US Case Study: 'It was stolen from us'
“When Midtown was originally built it was supposed to have been rent to own… The developer ran out of money and the city assumed the loan on the property, but the city didn’t pay off the mortgage. The renter’s here paid the mortgage off. After the mortgage was paid off, the city said that the land was theirs and that the buildings were theirs.” (Donald Griggs, Resident, Midtown Park Apartments, 18 July 2020).
Donald goes on to say that, “if in fact, the residents are not owners of this property, it’s been stolen from us.” When Brandon Jourdan and I first started to make a film about Midtown Park Apartments it was hard to know how the various demands, experiences and pieces of the story fit together. The residents of Midtown wanted both rent control and ownership - but rent control is a landlord-tenant structure that governs all rental units built before 13 June 1979 in San Francisco and ownership would presumably involve no rent and therefore no rent control. The residents also had multiple battles they were fighting at once. The trigger for the rent strike was the introduction of a new non-profit Christian management company, Mercy Housing, that had introduced new leases and new rents for all of the residents.
Mercy Housing was applying the 30% of income rule that is commonly used in public housing in the United States. For some tenants, this meant a very large rent increase - in some cases as high as 300%. But the residents were also pursuing a another goal, which was to regain the ownership they were promised when they moved in, and promised again in 2007 when the San Francisco Board of Supervisors approved a resolution to work towards ownership for the residents. But when I first started working with Midtown the claims of ownership were hard to prove. None of the residents had the original paperwork from 1964 and the details of what happened were unknown to most of the residents.
All that the residents knew, is that when they moved in they were told it was rent to own and that once the mortgage was paid off they would own their units. But when the mortgage was finally paid off in 2007, the ownership never materialized and it turned out to be based on oral history more than legal rights.
It was not until a reporter (and supporter) dug through the San Francisco History Center archives and found the original brochure for Midtown Park Apartments dating back to before 1964 that the original intent could be supported by evidence. The brochure reads in block letters across the top “OWN YOUR OWN” and inside the brochure entices potential buyers by explaining what cooperative ownership is and why they should buy a unit at Midtown. Once I began digging into the archives, I also found the original “description” of Midtown Park Apartments provided by the developer to the Mayor with the request that the Mayor speak at the dedication ceremony.
In the developer’s 1964 description it is clear that the units are being sold, that residents are paying “mortgages”, and even that the mortgage interest is deductible from their taxes. I later discovered an elaborate description of Midtown Park at the Senate Committee hearing on Banking, Housing and Urban Affairs in October 1973, further confirming this original intention (and how it went wrong). But it was only after years of archival research that it became clear why the residents today so firmly believed they would one day regain ownership – the City and County of San Francisco Board of Supervisors archival records show decades of repeated promises of ownership.

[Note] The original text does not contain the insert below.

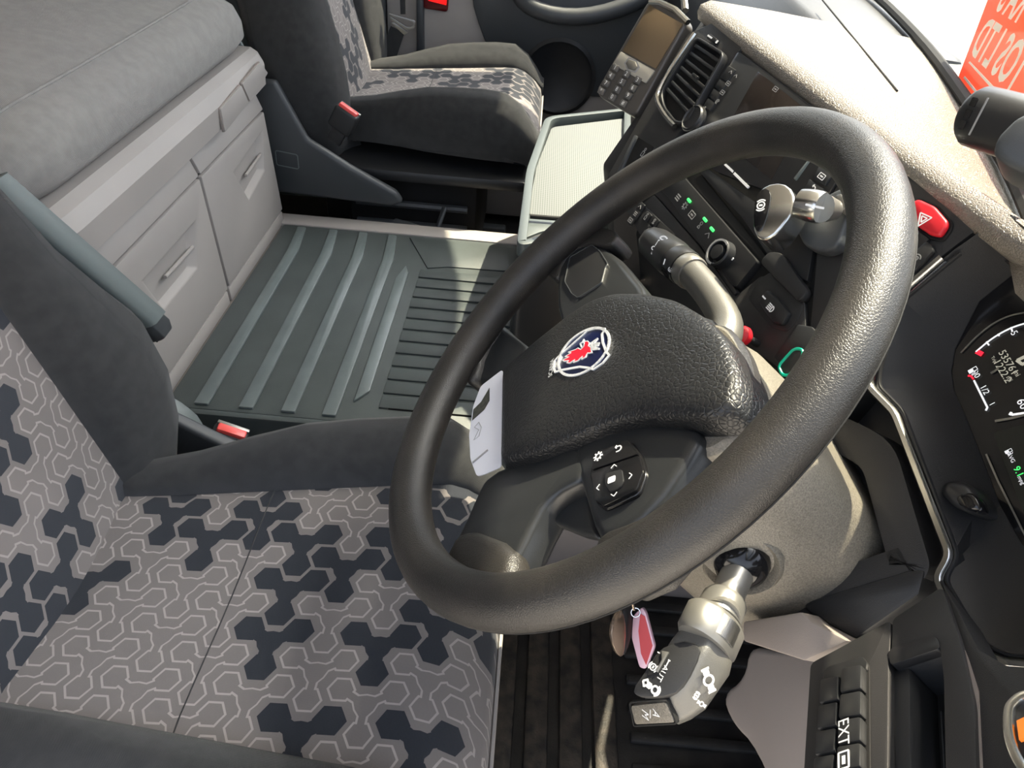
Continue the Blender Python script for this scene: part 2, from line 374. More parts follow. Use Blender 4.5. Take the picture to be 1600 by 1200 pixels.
# engine tunnel between the seats
tun = struct('floor_tunnel', box(-1.18, .30, .885, 1.56, 0, .292, .02), m_knee, 'raised taupe engine tunnel between the two seats')
obj('tunnel_side_step', box(-.4, .5, .84, .90, .0, .15, .01), m_knee, tun)
struct('trim_5', bev(box(-.56, .10, 1.515, 1.565, .285, .302), .005), m_beige, 'beige sill strip along the far edge of the tunnel mat')

# tunnel mat
MZ = .300
mt = thing('tunnel_mat', (-.25, 1.2, .292), 'grey ribbed rubber mat on the engine tunnel between the seats', 'mat')
obj('mat_sheet', box(-.528, .06, .885, 1.515, .291, MZ, .004), m_rubber, mt)
obj('mat_skirt', box(-.528, .055, .873, .886, .16, MZ, .004), m_rubber, mt)
ZM = ('z', MZ)
def rib(name, pts, m, h=.005, b=.0022): obj(name, slab([Vector((p[0], p[1], MZ)) for p in pts], (0, 0, 1), -.001, h, b), m, mt)
for x in (-.462, -.393, -.328, -.262 - .003):          # four long ribs, their far ends bent towards the seat
    w = .022
    rib('mat_rib', [(x - w, .892), (x, .892), (x, 1.40), (x - .012, 1.50), (x - .030, 1.50), (x - w, 1.39)], m_rib)
rib('mat_rib', [(-.246, .90 + .03), (-.226, .96), (-.226, 1.345), (-.236, 1.375), (-.248, 1.32)], m_rib)
for k in range(12):                                     # fine cross ribs beside them
    y = 1.335 - k * .0375
    x0 = -.205 + .012 * (k % 1) - .0 * k
    rib('mat_cross_rib', [(x0, y), (.045, y), (.045, y + .030), (x0, y + .030)], m_rubber, .0035, .0015)
rib('mat_edge_rib', [(-.19, .922), (.05, .922), (.05, .936), (-.19, .936)], m_gap, .003, .001)
obj('mat_border', slab(ons(ZM, [(640, 372), (795, 388), (795, 425), (700, 418), (668, 420)]), (0, 0, 1), -.001, .0025, .001), m_rubber, mt)

# driver's footwell mat
fm = thing('footwell_mat', (.2, .5, .0), 'black ribbed rubber mat in the driver footwell, scuffed with dirt', 'mat')
obj('mat_sheet', box(-.06, .50, .05, .86, .0, .008, .003), m_floor, fm)
for i, x in enumerate((.012, .062, .112, .162)):
    obj('mat_rib', box(x, x + .034, .10, .845, .006, .020, .005), m_floor2, fm)
for k in range(15):
    obj('mat_cross_rib', box(.215, .49, .16 + k * .046, .176 + k * .046, .006, .017, .004), m_floor, fm)
obj('mat_step', box(-.05, .003, .08, .85, .006, .05, .012), m_floor2, fm)

# ================================================================== BUNK
CAB = Plane((1, 0, .071), (-.53, 0, .3))
lk = thing('bunk_locker', (-.7, 1.12, .29), 'beige plastic locker under the bunk with two fronts and recessed handles', 'cabinet')
def yz(y, z): return Vector((-.53 - (z - .3) * .071, y, z))
obj('body', slab([yz(.78, .292), yz(1.535, .292), yz(1.54, .577), yz(.78, .577)], (-1, 0, 0), .014, .55, .006), m_beige, lk)
def pocket_panel(outer, inner, n, th, depth, back=.72, drop=None):
    n = Vector(n).normalized(); o = [Vector(p) for p in outer]; i = [Vector(p) for p in inner]; c = sum(i, Vector()) / 4
    bk = [c + (p - c) * back - n * depth for p in i]
    if drop: bk = [p + drop for p in bk]
    V = [p - n * th for p in o] + o + i + bk; F = [[3, 2, 1, 0], [12, 13, 14, 15]]
    for a in range(4):
        b_ = (a + 1) % 4
        F += [[a, b_, 4 + b_, 4 + a], [4 + a, 4 + b_, 8 + b_, 8 + a], [8 + a, 8 + b_, 12 + b_, 12 + a]]
    return bev((V, F), .003, 2, 30)
for k, (y0, y1, hp, pull) in enumerate(((.785, 1.192, [(223, 440), (306, 345), (309, 418), (256, 484)], [(258, 433), (301, 386)]),
                                        (1.200, 1.534, [(365, 270), (410, 204), (414, 266), (389, 312)], [(384, 274), (407, 241)]))):
    inn = ons(CAB, hp)
    d = obj('locker_front', pocket_panel([yz(y0, .535), yz(y1, .535), yz(y1, .325), yz(y0, .325)], inn, CAB.n, .013, .016, .78), m_beige, lk)
    a, b_ = ons(CAB.off(-.004), pull)
    obj('handle', tube([a, b_], .0032, 8), m_beige, d)
    obj('top_band', slab([yz(y0, .539), yz(y1, .539), yz(y1, .577) + Vector((-.012, 0, 0)), yz(y0, .577) + Vector((-.012, 0, 0))], CAB.n, -.014, .0, .003), m_beige, lk)
    obj('kick_panel', slab([yz(y0, .294), yz(y1, .294), yz(y1, .321), yz(y0, .321)], CAB.n, -.016, -.002, .003), m_beige, lk)
prof = [(-.62, .578), (-.548, .578), (-.532, .590), (-.530, .628), (-.541, .648), (-.556, .657), (-.62, .658)]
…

Now that it can be clearly demonstrated that the original plan was for ownership and that this ownership was an ongoing series of broken promises made by the City to the residents, these documents can be used to mobilize in support of the current residents’ fight for ownership – either through the City’s reparations plan (in which Midtown is mentioned) or through an independent process in which the residents get to decide what ownership would mean for them. In 2023, such a process has now finally begun, but whether it will become yet another broken promise remains to be seen.